Not fade away
NS May 24th, 2009
I usually get The Noble Baby to sleep by nursing him in my arms and then laying him down in the cot once he’s asleep, or nearly asleep. Usually just a little gentle back-rubbing and the whirring sound of a nearby fan are enough to send him into a peaceful slumber. But this evening he didn’t fall asleep at my breast and when I tried to put him on his side and give him a pat, he just rolled onto his back and stared at me in quiet contemplation. I smiled and reached down to stroke his smooth-as-silk cheeks and rub my palm over the fuzzy blond down sprouting all over his perfectly-shaped head. Those blue eyes (more like mine than my daughter’s are) looking back at me, into me, like love’s arrow to my heart. The tiny pink lips, Cupid’s envy.
I began to softly sing a lullaby, one that I made up when TNC was a baby and that I sing to her still.
Let’s lie down and rest our heads
Let’s lie down, it’s time for bed
Let’s lie down and count some sheep
It’s off to dreamland, off to sleep
He was asleep after about four renditions.
Still, I couldn’t make myself straighten up and creep away. I remained, crouched over the railing, my hand on his chest, feeling the rise and fall of a sleep unencumbered by worries or fears or uncertainties. Despite the dull ache in my lower back, I remained, allowing myself to indulge in a silent reverie with him.
My son. My beautiful, wonderful son. Do you know how fiercely, deeply and completely I adore you? Will you ever?
I am regularly awoken before the promise of dawn has edged out nightfall’s sojourn and still, I manage to smile. I push myself up on one elbow to look at you, cooing and babbling in bed next to me, your feet pushing against the soft and yielding flesh of my abdomen, your former home. I trace the deep reddish stretchmarks that spread across me like a roadmap of creation, the topography of love.
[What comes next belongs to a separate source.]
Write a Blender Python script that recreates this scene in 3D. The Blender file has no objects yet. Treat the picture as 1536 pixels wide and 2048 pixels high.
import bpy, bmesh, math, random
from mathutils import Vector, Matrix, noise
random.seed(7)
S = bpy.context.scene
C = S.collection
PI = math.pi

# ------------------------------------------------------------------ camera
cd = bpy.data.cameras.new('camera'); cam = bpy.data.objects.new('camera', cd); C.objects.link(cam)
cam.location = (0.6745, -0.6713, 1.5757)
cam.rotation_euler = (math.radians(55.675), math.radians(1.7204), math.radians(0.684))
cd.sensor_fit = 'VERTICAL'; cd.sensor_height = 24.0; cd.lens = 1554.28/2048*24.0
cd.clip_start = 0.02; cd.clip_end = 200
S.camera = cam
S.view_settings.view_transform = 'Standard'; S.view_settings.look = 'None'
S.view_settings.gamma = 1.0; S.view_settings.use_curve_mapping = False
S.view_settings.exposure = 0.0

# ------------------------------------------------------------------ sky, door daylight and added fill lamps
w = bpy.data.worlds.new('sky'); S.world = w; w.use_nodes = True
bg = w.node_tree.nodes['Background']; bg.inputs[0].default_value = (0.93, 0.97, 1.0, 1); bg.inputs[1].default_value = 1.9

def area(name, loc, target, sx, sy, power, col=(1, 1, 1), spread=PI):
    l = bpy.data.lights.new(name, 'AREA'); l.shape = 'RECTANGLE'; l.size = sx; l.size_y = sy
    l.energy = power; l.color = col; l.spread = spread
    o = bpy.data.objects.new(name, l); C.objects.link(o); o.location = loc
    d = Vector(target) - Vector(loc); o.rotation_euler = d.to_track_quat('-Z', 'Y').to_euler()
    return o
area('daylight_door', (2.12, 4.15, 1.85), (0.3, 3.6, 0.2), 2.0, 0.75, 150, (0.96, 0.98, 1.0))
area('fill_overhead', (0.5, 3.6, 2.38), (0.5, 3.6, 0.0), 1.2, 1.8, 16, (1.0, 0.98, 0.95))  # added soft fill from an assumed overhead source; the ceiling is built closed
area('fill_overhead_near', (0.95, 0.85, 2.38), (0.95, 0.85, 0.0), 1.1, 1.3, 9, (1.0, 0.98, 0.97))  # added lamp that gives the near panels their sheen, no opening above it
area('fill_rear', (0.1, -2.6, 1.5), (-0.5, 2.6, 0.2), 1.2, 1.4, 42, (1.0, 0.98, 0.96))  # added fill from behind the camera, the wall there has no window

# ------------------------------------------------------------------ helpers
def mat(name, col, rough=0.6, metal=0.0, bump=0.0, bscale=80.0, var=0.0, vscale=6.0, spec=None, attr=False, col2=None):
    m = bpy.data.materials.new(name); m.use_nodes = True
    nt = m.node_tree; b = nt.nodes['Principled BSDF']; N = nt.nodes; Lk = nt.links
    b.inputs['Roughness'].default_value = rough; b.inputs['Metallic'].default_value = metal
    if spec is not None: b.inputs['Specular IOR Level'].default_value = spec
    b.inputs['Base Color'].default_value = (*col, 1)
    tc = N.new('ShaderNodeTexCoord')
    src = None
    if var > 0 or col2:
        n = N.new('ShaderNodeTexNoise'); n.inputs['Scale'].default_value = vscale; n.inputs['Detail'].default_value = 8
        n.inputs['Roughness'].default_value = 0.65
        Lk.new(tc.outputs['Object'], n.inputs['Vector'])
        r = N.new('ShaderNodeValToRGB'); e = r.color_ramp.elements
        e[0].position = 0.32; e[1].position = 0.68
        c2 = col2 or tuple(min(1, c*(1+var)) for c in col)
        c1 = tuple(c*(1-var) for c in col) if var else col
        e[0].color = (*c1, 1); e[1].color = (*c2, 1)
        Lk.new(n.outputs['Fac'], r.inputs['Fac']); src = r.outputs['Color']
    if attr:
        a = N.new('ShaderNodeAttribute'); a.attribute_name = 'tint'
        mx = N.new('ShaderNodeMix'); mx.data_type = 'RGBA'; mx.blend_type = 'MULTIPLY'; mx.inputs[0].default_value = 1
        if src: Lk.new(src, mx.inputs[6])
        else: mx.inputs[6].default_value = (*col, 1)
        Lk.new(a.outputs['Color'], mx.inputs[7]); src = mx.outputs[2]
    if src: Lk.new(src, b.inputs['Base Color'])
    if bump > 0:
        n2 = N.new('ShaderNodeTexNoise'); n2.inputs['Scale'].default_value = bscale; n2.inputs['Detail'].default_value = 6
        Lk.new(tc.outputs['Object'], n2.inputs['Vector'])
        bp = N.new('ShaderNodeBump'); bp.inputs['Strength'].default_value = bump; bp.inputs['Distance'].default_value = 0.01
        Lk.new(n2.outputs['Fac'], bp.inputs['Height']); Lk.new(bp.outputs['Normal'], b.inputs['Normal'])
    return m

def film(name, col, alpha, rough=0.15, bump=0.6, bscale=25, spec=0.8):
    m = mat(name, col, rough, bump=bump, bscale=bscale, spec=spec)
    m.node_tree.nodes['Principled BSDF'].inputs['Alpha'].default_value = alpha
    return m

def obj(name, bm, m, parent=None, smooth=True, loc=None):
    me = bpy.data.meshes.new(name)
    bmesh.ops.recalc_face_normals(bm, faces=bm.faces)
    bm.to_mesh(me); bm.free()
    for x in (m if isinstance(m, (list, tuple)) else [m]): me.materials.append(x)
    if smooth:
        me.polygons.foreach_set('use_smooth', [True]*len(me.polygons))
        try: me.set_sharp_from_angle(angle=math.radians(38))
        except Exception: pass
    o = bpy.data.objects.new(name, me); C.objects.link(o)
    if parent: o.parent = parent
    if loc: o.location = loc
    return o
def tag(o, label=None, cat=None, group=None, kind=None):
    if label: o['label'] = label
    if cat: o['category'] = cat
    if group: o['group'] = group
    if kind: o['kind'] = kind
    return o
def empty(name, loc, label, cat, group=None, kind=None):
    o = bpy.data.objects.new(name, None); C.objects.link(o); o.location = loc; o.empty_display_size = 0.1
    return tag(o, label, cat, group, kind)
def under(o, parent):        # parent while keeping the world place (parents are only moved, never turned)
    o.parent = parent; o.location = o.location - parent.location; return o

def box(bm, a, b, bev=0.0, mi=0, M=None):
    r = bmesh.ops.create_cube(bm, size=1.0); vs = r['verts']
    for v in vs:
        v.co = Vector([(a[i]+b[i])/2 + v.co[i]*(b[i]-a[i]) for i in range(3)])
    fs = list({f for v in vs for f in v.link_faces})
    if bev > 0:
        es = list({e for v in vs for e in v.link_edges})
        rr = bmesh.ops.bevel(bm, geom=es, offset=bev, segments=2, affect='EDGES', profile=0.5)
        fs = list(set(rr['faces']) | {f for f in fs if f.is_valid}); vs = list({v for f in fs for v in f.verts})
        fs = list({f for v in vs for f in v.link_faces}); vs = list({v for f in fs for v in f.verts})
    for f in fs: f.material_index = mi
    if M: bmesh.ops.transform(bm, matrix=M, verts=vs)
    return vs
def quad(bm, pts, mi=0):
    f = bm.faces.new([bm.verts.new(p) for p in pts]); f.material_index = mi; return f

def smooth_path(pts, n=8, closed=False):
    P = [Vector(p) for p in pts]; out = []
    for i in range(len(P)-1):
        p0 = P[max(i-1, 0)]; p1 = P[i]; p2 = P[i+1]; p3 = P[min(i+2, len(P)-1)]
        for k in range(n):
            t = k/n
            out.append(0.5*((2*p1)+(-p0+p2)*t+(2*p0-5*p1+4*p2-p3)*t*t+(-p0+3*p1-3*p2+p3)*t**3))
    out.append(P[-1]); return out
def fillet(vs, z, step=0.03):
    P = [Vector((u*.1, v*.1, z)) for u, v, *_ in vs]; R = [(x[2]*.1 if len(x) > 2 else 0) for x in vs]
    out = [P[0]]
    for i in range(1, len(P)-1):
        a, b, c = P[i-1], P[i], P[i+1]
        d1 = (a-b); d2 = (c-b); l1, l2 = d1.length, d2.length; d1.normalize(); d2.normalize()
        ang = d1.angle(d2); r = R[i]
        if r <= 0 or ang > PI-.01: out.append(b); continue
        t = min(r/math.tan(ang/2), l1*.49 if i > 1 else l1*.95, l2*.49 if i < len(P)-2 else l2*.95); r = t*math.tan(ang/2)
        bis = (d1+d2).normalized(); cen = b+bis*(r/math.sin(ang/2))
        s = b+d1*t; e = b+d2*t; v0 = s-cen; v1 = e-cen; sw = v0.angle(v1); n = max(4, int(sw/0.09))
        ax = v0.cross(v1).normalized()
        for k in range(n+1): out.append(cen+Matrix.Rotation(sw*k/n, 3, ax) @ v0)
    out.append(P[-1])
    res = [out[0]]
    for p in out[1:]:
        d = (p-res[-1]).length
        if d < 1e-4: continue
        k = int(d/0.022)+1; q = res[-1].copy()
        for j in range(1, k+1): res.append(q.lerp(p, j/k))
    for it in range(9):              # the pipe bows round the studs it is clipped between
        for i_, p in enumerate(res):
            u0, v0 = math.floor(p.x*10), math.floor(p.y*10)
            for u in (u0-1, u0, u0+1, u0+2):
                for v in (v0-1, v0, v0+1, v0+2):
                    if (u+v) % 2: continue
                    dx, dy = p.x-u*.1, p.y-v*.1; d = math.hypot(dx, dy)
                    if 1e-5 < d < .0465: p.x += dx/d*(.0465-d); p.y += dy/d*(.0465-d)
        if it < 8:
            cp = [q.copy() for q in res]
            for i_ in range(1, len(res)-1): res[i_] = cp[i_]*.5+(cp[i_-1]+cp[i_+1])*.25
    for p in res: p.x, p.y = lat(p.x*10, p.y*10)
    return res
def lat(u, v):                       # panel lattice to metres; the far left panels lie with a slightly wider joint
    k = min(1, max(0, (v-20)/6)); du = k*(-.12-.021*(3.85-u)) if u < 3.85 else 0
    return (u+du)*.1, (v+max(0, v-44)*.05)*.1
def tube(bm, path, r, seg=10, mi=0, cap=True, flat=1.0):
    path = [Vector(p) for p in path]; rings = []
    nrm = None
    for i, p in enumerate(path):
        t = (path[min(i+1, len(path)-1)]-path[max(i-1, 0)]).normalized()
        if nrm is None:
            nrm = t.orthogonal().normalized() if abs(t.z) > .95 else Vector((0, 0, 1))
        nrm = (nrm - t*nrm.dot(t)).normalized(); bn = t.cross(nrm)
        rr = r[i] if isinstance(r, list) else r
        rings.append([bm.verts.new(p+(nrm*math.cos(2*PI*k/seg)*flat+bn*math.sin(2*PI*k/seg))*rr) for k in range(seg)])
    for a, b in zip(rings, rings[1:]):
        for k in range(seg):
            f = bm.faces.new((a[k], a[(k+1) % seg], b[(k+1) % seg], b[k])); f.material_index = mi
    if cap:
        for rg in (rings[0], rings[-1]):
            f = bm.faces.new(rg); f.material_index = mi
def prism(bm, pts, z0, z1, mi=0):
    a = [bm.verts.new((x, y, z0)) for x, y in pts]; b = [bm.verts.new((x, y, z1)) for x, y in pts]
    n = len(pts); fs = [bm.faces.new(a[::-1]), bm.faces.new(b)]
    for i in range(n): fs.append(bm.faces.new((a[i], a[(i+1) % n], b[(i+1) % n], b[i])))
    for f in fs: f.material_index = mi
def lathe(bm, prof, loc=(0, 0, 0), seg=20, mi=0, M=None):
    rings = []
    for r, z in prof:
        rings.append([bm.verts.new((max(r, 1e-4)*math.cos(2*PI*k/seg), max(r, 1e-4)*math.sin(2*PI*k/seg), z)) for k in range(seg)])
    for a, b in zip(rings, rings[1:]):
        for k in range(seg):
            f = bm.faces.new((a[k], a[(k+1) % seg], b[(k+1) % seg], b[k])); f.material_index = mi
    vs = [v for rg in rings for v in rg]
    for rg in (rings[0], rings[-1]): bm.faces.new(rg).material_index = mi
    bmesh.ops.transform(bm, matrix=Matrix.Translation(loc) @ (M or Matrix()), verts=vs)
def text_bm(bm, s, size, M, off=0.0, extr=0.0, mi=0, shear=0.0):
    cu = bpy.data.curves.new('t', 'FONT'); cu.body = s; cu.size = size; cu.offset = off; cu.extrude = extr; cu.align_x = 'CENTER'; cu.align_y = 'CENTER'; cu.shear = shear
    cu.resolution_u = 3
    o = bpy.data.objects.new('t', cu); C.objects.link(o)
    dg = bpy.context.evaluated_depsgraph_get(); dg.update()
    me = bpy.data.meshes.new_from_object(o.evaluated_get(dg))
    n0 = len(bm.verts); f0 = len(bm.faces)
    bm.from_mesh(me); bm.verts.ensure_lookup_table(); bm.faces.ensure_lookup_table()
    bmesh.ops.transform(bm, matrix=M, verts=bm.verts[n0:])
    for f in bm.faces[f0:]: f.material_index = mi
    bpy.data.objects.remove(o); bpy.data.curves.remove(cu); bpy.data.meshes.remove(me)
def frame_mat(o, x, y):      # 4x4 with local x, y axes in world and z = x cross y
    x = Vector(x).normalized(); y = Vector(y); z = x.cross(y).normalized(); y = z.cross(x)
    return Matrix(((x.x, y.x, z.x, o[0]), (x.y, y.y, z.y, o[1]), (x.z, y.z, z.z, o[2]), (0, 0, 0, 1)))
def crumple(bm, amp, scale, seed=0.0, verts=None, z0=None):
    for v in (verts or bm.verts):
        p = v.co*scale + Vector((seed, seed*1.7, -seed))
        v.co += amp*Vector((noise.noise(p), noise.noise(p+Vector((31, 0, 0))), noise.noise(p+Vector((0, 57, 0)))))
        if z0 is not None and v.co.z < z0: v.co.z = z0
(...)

You and your sister made this map — made me — by giving me direction and making life’s path clear. I snuggle closer and create another memory, filing it away for a day when you’re older, more independent, further away.
Like the stretchmarks, I hope they never fade.
- Squish Squish , The Noble Baby
- Comments(11)


I’ve never understood why people are so squeamish about stretchmarks. When I was a child, I used to LOVE my mother’s saggy tummy (she’d had 4 kids). It was all soft and squishy, and I loved the feel of it and the look of it. Can’t say I quite feel the same about my own, but I hope my kids do.
I love that line in “Shirley Valentine” though. Where the Greek guy has waxed lyrical for minutes on end about her stretchmarks being “the marks of love”, and then there’s a perfect pause before Pauline Collins looks at the camera and says “aren’t men full of sh**?” Love it.
Lovely post. Nothing in the world like a sleeping baby.
Lovely!
The eternal question – will they ever have any idea as to how deeply and completely they are loved? Beautiful post. Love is love, is love. But in my experience there is no love like the love you feel for your children.
Beautiful post for a beautiful baby. He will treasure it when he is older.
Beautiful post Noble.
Very nice.
I tend to believe that they sense our love, but only truly understand it when they are parents themselves. It’s just so damn unique and powerful.
I echo those comments above – a lovely post. My favourite kind. I still cannot comprehend that my mum feels about me, the way I feel about my baby. That powerful, protective and endlessly fascinating love.
Beautiful, and so true!! I could have written the exact same thing. But you did it much better
I found the last part of your post so moving. I have lost my mum recentley and times have been hard but my 3 children and hubbie are the world to me and you summed it up so beautifully – even managing to put a nice spin on stretch marks! That takes some work!
Your words are lilting. It’s precious and ethereal, this mothering thing we get to do. I sometimes don’t want to admit that my mother might have felt this way about me, our relationship is so complex as adults, but I have to. And it softens me to her. I only hope my kids get to experience this some day, too.
Beautiful and makes me want a baby now now now.